Michael Czerny, qui parle en tant que préfet du Dicastère chargé des migrations et a donc en la matière une autorité particulière, explique ainsi cette position : « Souvent, la propagande ou l’idéologie laissent à penser que le migrant fuit pour le plaisir ou l’aventure : c’est faux, faux, faux. Il est regrettable qu’on doive continuer d’insister là-dessus. Il est très important de comprendre ce que signifie être poussé par la réalité, par l’histoire, pour fuir. » Et d’ajouter tranquillement : « Il est facile de dire, la migration est une crise mondiale. C’est faux et stupide mais cela fait peur. » Mgr Czerny est jésuite, et par conséquent fort habile.

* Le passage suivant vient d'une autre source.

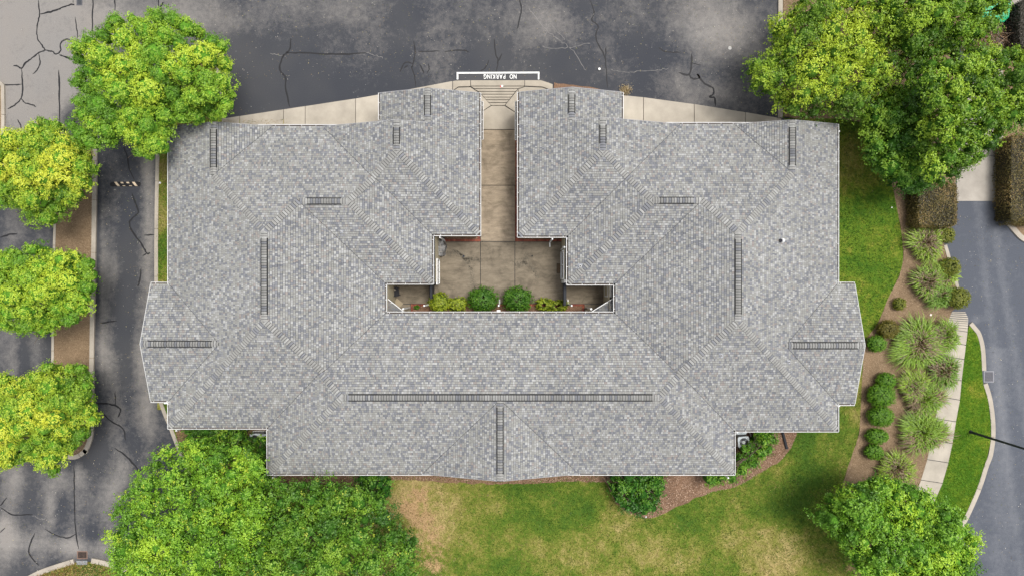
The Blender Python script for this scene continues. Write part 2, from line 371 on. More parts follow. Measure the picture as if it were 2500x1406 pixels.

Pourquoi, tout-à-coup, cet étrange singulier utilisé pour migration ? Le phénomène migratoire est en effet pluriel et complexe. Et, s’il existe sur tous les continents de la planète, il n’y prend pas les mêmes formes. Beaucoup de migrations sont internes. En Chine par exemple. Certaines migrations entre pays, en Afrique sub-saharienne par exemple, se règlent vite, en silence et manu militari, quand le pays d’accueil renvoie chez eux en masse les accueillis. Enfin, seuls certains continents sont la cible de migrations transcontinentales. C’est d’abord le cas de l’Europe, et dans une moindre mesure de l’Amérique du Nord. L’Arabie saoudite, pourtant proche de l’Afrique, n’est pas envahie. La Chine, qui est beaucoup moins densément peuplée que les Pays-Bas, n’accueille quasiment aucun migrant, au contraire de ces derniers.

 

Les renards du Vatican oublient l’enseignement des papes

Les considérations du renard Czerny ne sont donc pas fausses, elles sont seulement déplacées et visent à tromper l’esprit de celui qui les reçoit. Et surtout, elles se placent à un point de vue qui n’est pas celui de l’Eglise, elles confondent spirituel et temporel. Le Vatican s’en est traditionnellement gardé. Benoît XV, lorsqu’il institua en 1915 la journée des migrations, avait en tête d’organiser les œuvres pastorales permettant d’aider et accompagner les migrants chrétiens arrivant dans un environnement hostile ou dangereux, comme ce fut le cas pour les Italiens arrivant aux Etats-Unis. C’était aussi la préoccupation de Léon XIII dans l’encyclique Quam Aerumnosa adressée aux évêques américains en 1888. Quant à Pie XII, dans son exhortation apostolique Exsul familia nazarathena, il avait en tête en 1952 les grandes migrations qui ont suivi la Seconde Guerre mondiale et le bien-être spirituel des millions de déplacés. Et tenait compte, avec la plus grande prudence et le plus attentif scrupules, des droits des pays d’accueil, et des circonstances précises de la migration envisagée.

 

Le Christ distingue le temporel, César, et le spirituel, Dieu

Il faut se rappeler en effet que le déplacement des migrants, le déracinement et souvent leur exploitation, sont des maux, et que la rémigration est considérée par l’Ecriture comme un bien, cela depuis l’Exode. Quant à parler de « racines migratoires », c’est profaner la foi, transposer au sens profane, temporel, une notion spirituelle : certainement, un chrétien est « en pèlerinage sur la terre », c’est-à-dire qu’il doit se détacher des liens de la chair pour s’adonner aux affaires de son Père. Mais cela ne veut pas dire qu’il doive ouvrir les frontières politiques, faire immigrer le monde entier en Judée, ou se penser lui-même, quant aux affaires du monde, en fils d’immigrés à la seconde, dixième ou cinquantième génération. Il rend à Dieu ce qui est à Dieu, en tâchant d’agir comme son Fils, et à César ce qui est à César, en étant honnête citoyen de son pays. Dire le contraire n’est pas seulement une erreur politique, c’est une confusion du temporel et du spirituel, donc une imposture religieuse.